Omit the pictures and print exactly the lines of the listing below, starting at the first and ending at the line containing "return Vector((d.x*t, Y, CAMH+d.z*t))".

☆ ☆ ☆ ☆ ☆

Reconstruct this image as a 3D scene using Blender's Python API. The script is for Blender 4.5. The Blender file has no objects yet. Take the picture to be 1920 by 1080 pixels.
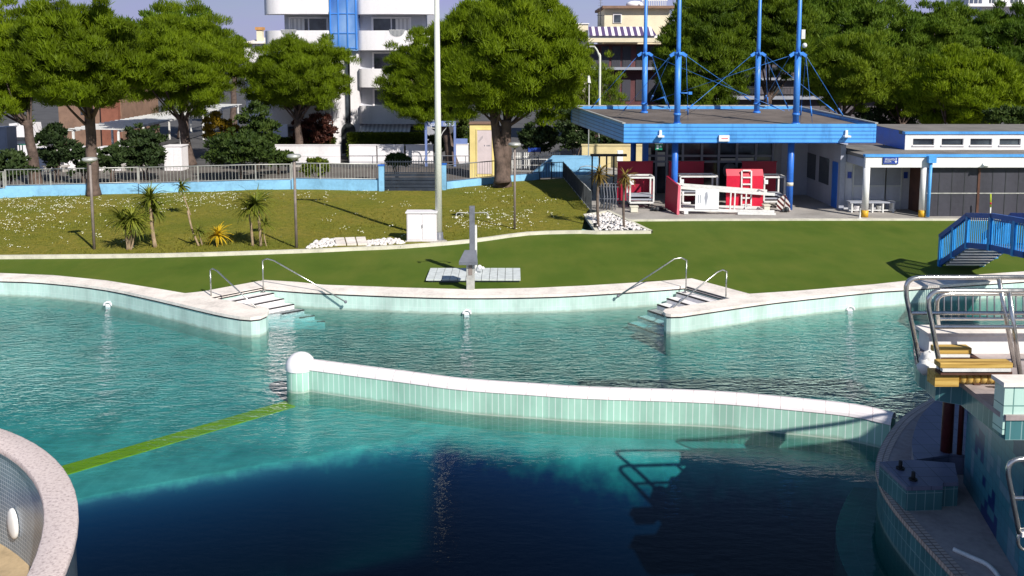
import bpy, math, random
import numpy as np
from mathutils import Vector, Matrix
from mathutils.geometry import tessellate_polygon
R = math.radians
scene = bpy.context.scene
COL = scene.collection
PI = math.pi

# ------------------------------------------------------------------ camera
CAMH, F, PITCH, PPY = 6.4, 1600.0, R(6.0), 286.0
cam_d = bpy.data.cameras.new("camera")
cam = bpy.data.objects.new("camera", cam_d)
COL.objects.link(cam)
cam.location = (0, 0, CAMH)
cam.rotation_euler = (PI/2 - PITCH, 0, 0)
cam_d.sensor_width = 36
cam_d.lens = 36*F/1920
cam_d.shift_y = -(540-PPY)/1920
cam_d.clip_start = 0.1
cam_d.clip_end = 5000
scene.camera = cam
CP, SP = math.cos(PITCH), math.sin(PITCH)

def ray(x, y):
    u = (x-960)/F; v = (PPY-y)/F
    return Vector((u, CP+v*SP, -SP+v*CP))
def G(x, y, z=0.0):
    d = ray(x, y); t = (z-CAMH)/d.z
    return Vector((d.x*t, d.y*t, z))
def Dp(x, y, Y):
    d = ray(x, y); t = Y/d.y
    return Vector((d.x*t, Y, CAMH+d.z*t))

# ------------------------------------------------------------------ mesh builder
class MB:
    def __init__(s): s.v=[]; s.f=[]; s.uv={}; s.sm=set()
    def face(s, idx, uv=None, smooth=False):
        k=len(s.f); s.f.append(tuple(idx))
        if uv: s.uv[k]=uv
        if smooth: s.sm.add(k)
    def addv(s, pts):
        b=len(s.v); s.v.extend([Vector(p) for p in pts]); return b
    def quad(s, a,b,c,d, uv=None, smooth=False):
        k=s.addv((a,b,c,d)); s.face((k,k+1,k+2,k+3), uv, smooth); return s
    def poly(s, pts):
        k=s.addv(pts); s.face(range(k,k+len(pts))); return s
    def box(s, lo, hi, rz=0, piv=None):
        x0,y0,z0=lo; x1,y1,z1=hi
        p=[Vector(q) for q in ((x0,y0,z0),(x1,y0,z0),(x1,y1,z0),(x0,y1,z0),(x0,y0,z1),(x1,y0,z1),(x1,y1,z1),(x0,y1,z1))]
        if rz:
            c=Vector(piv) if piv else Vector(((x0+x1)/2,(y0+y1)/2,0))
            m=Matrix.Rotation(rz,3,'Z'); p=[m@(q-c)+c for q in p]
        return s.hexa(p)
    def hexa(s, p):
        k=s.addv(p)
        for q in ((0,3,2,1),(4,5,6,7),(0,1,5,4),(1,2,6,5),(2,3,7,6),(3,0,4,7)): s.face([k+i for i in q])
        return s
    def cbox(s, c, sz, rz=0):
        c=Vector(c); h=Vector(sz)/2
        return s.box(c-h, c+h, rz, (c.x,c.y,0))
    def bar(s, a, b, w, h, up=(0,0,1)):
        a=Vector(a); b=Vector(b); d=(b-a).normalized(); u=Vector(up)
        if abs(d.dot(u))>.98: u=Vector((0,1,0))
        sd=d.cross(u).normalized()*w/2; u=sd.cross(d).normalized()*h/2
        return s.hexa([a-sd-u,b-sd-u,b+sd-u,a+sd-u,a-sd+u,b-sd+u,b+sd+u,a+sd+u])
    def tube(s, pts, r, n=8, cap=True, closed=False):
        pts=[Vector(p) for p in pts]; m=len(pts)
        rr=r if isinstance(r,(list,tuple)) else [r]*m
        prev=None; base=[]; L=0
        for i,p in enumerate(pts):
            if closed: t=(pts[(i+1)%m]-pts[i-1]).normalized()
            elif i==0: t=(pts[1]-p).normalized()
            elif i==m-1: t=(p-pts[i-1]).normalized()
            else: t=((pts[i+1]-p).normalized()+(p-pts[i-1]).normalized()).normalized()
            if prev is None:
                a=Vector((0,0,1)) if abs(t.z)<.9 else Vector((1,0,0))
                nx=t.cross(a).normalized()
            else:
                nx=(prev-t*prev.dot(t)).normalized()
            prev=nx; ny=t.cross(nx)
            base.append(s.addv([p+(nx*math.cos(2*PI*k/n)+ny*math.sin(2*PI*k/n))*rr[i] for k in range(n)]))
        for i in range(m if closed else m-1):
            a=base[i]; b=base[(i+1)%m]
            d=(pts[(i+1)%m]-pts[i]).length
            for k in range(n):
                k2=(k+1)%n
                u0=k/n*2*PI*rr[i]; u1=(k+1)/n*2*PI*rr[i]
                s.face((a+k,a+k2,b+k2,b+k),[(u0,L),(u1,L),(u1,L+d),(u0,L+d)],True)
            L+=d
        if cap and not closed:
            s.face([base[0]+k for k in reversed(range(n))]); s.face([base[-1]+k for k in range(n)])
        return s
    def lathe(s, prof, c, n=24, a0=0, a1=2*PI):
        c=Vector(c); full=abs(a1-a0-2*PI)<1e-6
        cols=n if full else n+1; base=[]
        for (r,z) in prof:
            base.append(s.addv([c+Vector((r*math.cos(a0+(a1-a0)*k/n), r*math.sin(a0+(a1-a0)*k/n), z)) for k in range(cols)]))
        L=0
        for i in range(len(prof)-1):
            d=math.hypot(prof[i+1][0]-prof[i][0],prof[i+1][1]-prof[i][1])
            rm=max(prof[i][0],prof[i+1][0])
            for k in range(n):
                k2=(k+1)%cols
                u0=k/n*(a1-a0)*rm; u1=(k+1)/n*(a1-a0)*rm
                s.face((base[i]+k,base[i]+k2,base[i+1]+k2,base[i+1]+k),[(u0,L),(u1,L),(u1,L+d),(u0,L+d)],True)
            L+=d
        return s
    def prism(s, poly, z0, z1):
        n=len(poly)
        P2=[Vector((p[0],p[1],0)) for p in poly]
        area=sum(P2[i].x*P2[(i+1)%n].y-P2[(i+1)%n].x*P2[i].y for i in range(n))
        if area<0: P2.reverse()
        f0=(lambda p:z0) if not callable(z0) else z0
        f1=(lambda p:z1) if not callable(z1) else z1
        b=s.addv([(p.x,p.y,f0(p)) for p in P2]); t=s.addv([(p.x,p.y,f1(p)) for p in P2])
        for tri in tessellate_polygon([P2]):
            a,bb,c=tri
            cr=(P2[bb]-P2[a]).cross(P2[c]-P2[a]).z
            if cr<0: bb,c=c,bb
            s.face((t+a,t+bb,t+c)); s.face((b+a,b+c,b+bb))
        L=0
        for i in range(n):
            j=(i+1)%n; d=(P2[j]-P2[i]).length
            h=f1(P2[i])-f0(P2[i])
            s.face((b+i,b+j,t+j,t+i),[(L,0),(L+d,0),(L+d,h),(L,h)]); L+=d
        return s
    def sheet(s, poly, z):
        P2=[Vector((p[0],p[1],0)) for p in poly]
        t=s.addv([(p.x,p.y,z(p) if callable(z) else z) for p in P2])
        for tri in tessellate_polygon([P2]):
            a,b,c=tri
            if (P2[b]-P2[a]).cross(P2[c]-P2[a]).z<0: b,c=c,b
            s.face((t+a,t+b,t+c))
        return s
    def strip(s, A, B, smooth=False, v0=0, flip=False):
        L=0
        a=s.addv(A); b=s.addv(B)
        for i in range(len(A)-1):
            d=(Vector(A[i+1])-Vector(A[i])).length; h=(Vector(B[i])-Vector(A[i])).length
            uv=[(L,v0),(L+d,v0),(L+d,v0+h),(L,v0+h)]
            q=(a+i,a+i+1,b+i+1,b+i)
            if flip: q=q[::-1]; uv=uv[::-1]
            s.face(q,uv,smooth); L+=d
        return s
    def sphere(s, c, r, n=12, m=8, sc=(1,1,1)):
        c=Vector(c)
        rows=[]
        for i in range(m+1):
            th=PI*i/m
            rows.append(s.addv([c+Vector((r*sc[0]*math.sin(th)*math.cos(2*PI*k/n), r*sc[1]*math.sin(th)*math.sin(2*PI*k/n), -r*sc[2]*math.cos(th))) for k in range(n)]))
        for i in range(m):
            for k in range(n):
                k2=(k+1)%n
                s.face((rows[i]+k,rows[i]+k2,rows[i+1]+k2,rows[i+1]+k),None,True)
        return s
    def build(s, name, mat, parent=None, bevel=0):
        off=Vector((0,0,0))
        if parent is not None:
            r=parent
            while r.parent: r=r.parent
            off=Vector(LOC.get(r.name,(0,0,0)))
        me=bpy.data.meshes.new(name)
        me.from_pydata([tuple(p-off) for p in s.v],[],s.f)
        uvl=me.uv_layers.new(name="UVMap")
        for k,pl in enumerate(me.polygons):
            if k in s.sm: pl.use_smooth=True
            uv=s.uv.get(k)
            if uv and len(uv)==pl.loop_total:
                for li,q in zip(pl.loop_indices,uv): uvl.data[li].uv=q
            else:
                nn=pl.normal
                ax=max(range(3),key=lambda i:abs(nn[i]))
                for li,vi in zip(pl.loop_indices,pl.vertices):
                    p=s.v[vi]
                    uvl.data[li].uv=((p.y,p.z) if ax==0 else (p.x,p.z) if ax==1 else (p.x,p.y))
        me.materials.append(M[mat] if isinstance(mat,str) else mat)
        o=bpy.data.objects.new(name,me); COL.objects.link(o)
        if parent is not None: o.parent=parent
        if bevel:
            b=o.modifiers.new("b","BEVEL"); b.width=bevel; b.segments=2; b.limit_method='ANGLE'
        return o

LOC={}
def tag(o,label=None,cat=None,group=None,kind=None):
    if label: o["label"]=label
    if cat:
        o["category"]=cat
        if not kind: o["kind"]='thing'
    if group: o["group"]=group
    if kind: o["kind"]=kind
    return o
def thing(name,label,cat,loc,group=None):
    o=bpy.data.objects.new(name,None); COL.objects.link(o)
    o.location=loc; o.empty_display_size=.3
    LOC[o.name]=Vector(loc)
    return tag(o,label,cat,group)
def solo(name,mb,mat,label,cat,group=None,kind=None,bevel=0):
    xs=[p.x for p in mb.v]; ys=[p.y for p in mb.v]; zs=[p.z for p in mb.v]
    c=Vector(((min(xs)+max(xs))/2,(min(ys)+max(ys))/2,min(zs)))
    mb.v=[p-c for p in mb.v]
    # keep texture coordinates in place
    o=mb.build(name,mat,None,bevel); o.location=c
    return tag(o,label,cat,group,kind)
def struct(name,mb,mat):
    o=mb.build(name,mat); o["kind"]="structure"; return o
def copy_tree(o,parent=None):
    c=o.copy(); COL.objects.link(c)
    if parent is not None: c.parent=parent
    for ch in [x for x in bpy.data.objects if x.parent==o]: copy_tree(ch,c)
    return c
def offset_path(pts,d):
    out=[]
    for i,p in enumerate(pts):
        p=Vector((p[0],p[1]))
        n=[]
        if i>0: e=(p-Vector(pts[i-1][:2])).normalized(); n.append(Vector((-e.y,e.x)))
        if i<len(pts)-1: e=(Vector(pts[i+1][:2])-p).normalized(); n.append(Vector((-e.y,e.x)))
        m=sum(n,Vector((0,0))).normalized()
        k=1/max(.4,m.dot(n[0]))
        q=p+m*d*k
        out.append(Vector((q.x,q.y,0)))
    return out
def smooth_path(pts,n=6):
    P=[Vector(p) for p in pts]; out=[]
    for i in range(len(P)-1):
        p0=P[max(i-1,0)];p1=P[i];p2=P[i+1];p3=P[min(i+2,len(P)-1)]
        for k in range(n):
            t=k/n
            out.append(.5*((2*p1)+(p2-p0)*t+(2*p0-5*p1+4*p2-p3)*t*t+(3*p1-p0-3*p2+p3)*t*t*t))
    out.append(P[-1]); return out
def Z(p,z): return Vector((p[0],p[1],z))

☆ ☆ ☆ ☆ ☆

**ANSWER BELOW**
Reconstruct this image as a 3D scene using Blender's Python API. The script is for Blender 4.5. The Blender file has no objects yet. Take the picture to be 1920 by 1080 pixels.
import bpy, math, random
import numpy as np
from mathutils import Vector, Matrix
from mathutils.geometry import tessellate_polygon
R = math.radians
scene = bpy.context.scene
COL = scene.collection
PI = math.pi

# ------------------------------------------------------------------ camera
CAMH, F, PITCH, PPY = 6.4, 1600.0, R(6.0), 286.0
cam_d = bpy.data.cameras.new("camera")
cam = bpy.data.objects.new("camera", cam_d)
COL.objects.link(cam)
cam.location = (0, 0, CAMH)
cam.rotation_euler = (PI/2 - PITCH, 0, 0)
cam_d.sensor_width = 36
cam_d.lens = 36*F/1920
cam_d.shift_y = -(540-PPY)/1920
cam_d.clip_start = 0.1
cam_d.clip_end = 5000
scene.camera = cam
CP, SP = math.cos(PITCH), math.sin(PITCH)

def ray(x, y):
    u = (x-960)/F; v = (PPY-y)/F
    return Vector((u, CP+v*SP, -SP+v*CP))
def G(x, y, z=0.0):
    d = ray(x, y); t = (z-CAMH)/d.z
    return Vector((d.x*t, d.y*t, z))
def Dp(x, y, Y):
    d = ray(x, y); t = Y/d.y
    return Vector((d.x*t, Y, CAMH+d.z*t))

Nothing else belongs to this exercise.